The Solar Strand is also integrated into the campus through walkways, public gathering spaces and the creation of new habitat for native plant and animal species. It is envisioned as a classroom and laboratory for the university and the region.

As the tour begins, Hood beckons the students onto the strand’s central pathway. “We really made a core decision early on that this place needs to be occupied.”

He points to two steel pipes that run the entire length of the pathway. They collect — and protect — the solar array’s vast network of wiring. But they also provide visitors a place to pause and rest their feet (several members of the group have already discovered this function).

“We see the strand begin to relate to us. It’s a functional thing that becomes aesthetic,” Hood says.

Youtube video link to video about the Solar Strand project

Gathering spaces embedded in the array include an open-air chamber paved with concrete sidewalk slabs recycled from another university construction project. On the north end of the array, a grouping of its tallest panels forms a slanted roof over three outdoor “social rooms.” In another section, the steel piping is set back so visitors can get up close to some of the site’s largest panels.

“The Solar Strand will serve as an active laboratory, both in respect to how solar energy happens, and how solar and the landscape are part of the larger system together — from issues of design and accessibility to engineering technology to biodiversity and ecology,” says Shibley.

The university was drawn to Hood’s thoughtful response to the history and geography of the campus space, including careful consideration of how the Solar Strand would relate to the “Building UB” master plan, which Shibley helped to develop. For instance, walkways running between the Solar Strand’s rows of panels connect to local roads, the Center for Tomorrow and naturally generated meadows and wetland areas for the public to enjoy.

“Walter came to this project with the sense not that it would be its own thing, but that it would be part of the larger campus landscape,” says Shibley, looking through the array to the meadows beyond. “The columns are spaced so that the structure seems to float in the field. In effect, Walter has made the horizon part of the site.”

Matthew Ryberg, a second-year student in the school’s Master of Architecture program, says he appreciates that the Solar Strand is not “just plopped down.”

Hood points out that the Solar Strand reflects humans’ delicate relationship with nature and the landscape. For instance, “weeds” have begun to creep into the site and its naturalization will allow native plants and animals to thrive. A fallen tree from the stand of oaks has been hewn into seats in the strand’s open-air chamber. The uneven edges of the recycled concrete pavers have been left. And the university will minimize mowing by turning mowers into “artists” to create six-foot pathways echoing the geometry of the strand for walking and navigating the site and the surrounding meadow.
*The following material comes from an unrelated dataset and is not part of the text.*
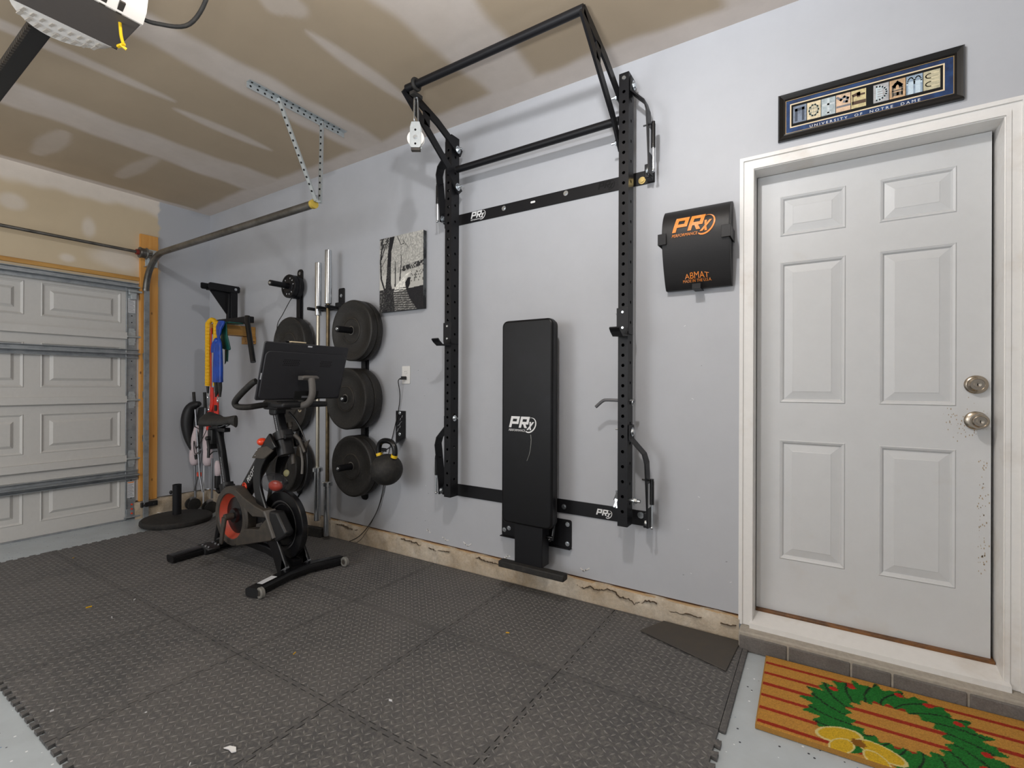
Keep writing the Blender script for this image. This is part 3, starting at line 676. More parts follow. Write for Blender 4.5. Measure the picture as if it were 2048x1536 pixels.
# ------------------------------------------------------------------ bolts, logos
def bolt(b, p, ax, r=.012, h=.006, stud=0):
    p = V(p); ax = V(ax).normalized()
    b.cyl(p, p + ax * .0025, r * 1.35, n=20); b.cyl(p + ax * .0025, p + ax * (.0025 + h), r * .85, n=6)
    if stud: b.cyl(p, p + ax * (.01 + stud), r * .42, n=8)
    return b
def prx(b, o, u, v, w_, ext, word=True):
    """slanted block letters P R and a small x inside a swoosh"""
    o, u, v, ext = V(o), V(u), V(v), V(ext); k = w_ / 2.9; sh = .26
    uu = u * k; vv = v * k + u * (k * sh)
    t = .24
    def rc(x0, x1, y0, y1):
        m_ = max(1, math.ceil((y1 - y0) / .22))
        for i_ in range(m_):
            a_, e_ = y0 + (y1 - y0) * i_ / m_, y0 + (y1 - y0) * (i_ + 1) / m_; b.prism([(x0, a_), (x1, a_), (x1, e_), (x0, e_)], o, uu, vv, ext)
    for dx in (0, 1.02):
        rc(dx, dx + t, 0, 1); rc(dx + t, dx + .9, .78, 1); rc(dx + .9 - t, dx + .9, .54, .78); rc(dx + t, dx + .9, .32, .54)
    b.prism([(1.40, .32), (1.64, .32), (1.86, 0), (1.60, 0)], o, uu, vv, ext)
    for q in ([(1.86, -.16), (2.04, -.16), (2.24, .16), (2.06, .16)], [(2.06, .16), (2.24, .16), (2.46, .56), (2.29, .56)]): b.prism(q, o, uu, vv, ext * 1.5)
    b.prism([(1.98, .56), (2.14, .56), (2.16, .36), (2.08, .22)], o, uu, vv, ext); b.prism([(2.34, -.16), (2.18, -.16), (2.14, .0), (2.22, .12)], o, uu, vv, ext)
    n = 16                                                       # crescent swoosh round the x
    P = [(2.12 + .60 * math.cos(R(a)), .26 + .68 * math.sin(R(a))) for a in [120 - 240 * i / n for i in range(n + 1)]]
    Q = [(2.07 + .54 * math.cos(R(a)), .30 + .61 * math.sin(R(a))) for a in [120 - 240 * i / n for i in range(n + 1)]]
    for i in range(n): b.prism([P[i], P[i + 1], Q[i + 1], Q[i]], o, uu, vv, ext)
    if word: b.text('PERFORMANCE', o + v * (-.33 * k) - u * (.02 * k), u, v, 1.72 * k, ext, .2 * k, .25)
    return b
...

“There’s something prophetic about letting things go to a certain degree,” Hood says. “But we also objectify our landscape.”

Martha Bohm notes that the strand’s relationship with the landscape also creates a different perception of time. “Photovoltaic is always monitored for its hour-by-hour performance. But the Solar Strand adds a more seasonal perspective. Its technology is fixed but the landscape changes around it.”

The tour lets out on the north end of the site, where pine trees line a pathway that crosses Audubon Parkway to the heart of North Campus. Hood notes the sparse landscape across the road, and that no tree rises above the two-story student apartment buildings.

But that can change, he says. In the same way the Solar Strand brought the “messiness” of nature in, it can also send it back out. “It’s about allowing this,” he says, gesturing to the thick pines and solar panels, “to change the order of business for that side.”

Shibley is hopeful the impact of the Solar Strand will extend even further. “In the end, the Solar Strand establishes a new design vocabulary for solar installations. We believe this can promote the acceptance and use of renewable energy sources well beyond the boundaries of our campus.”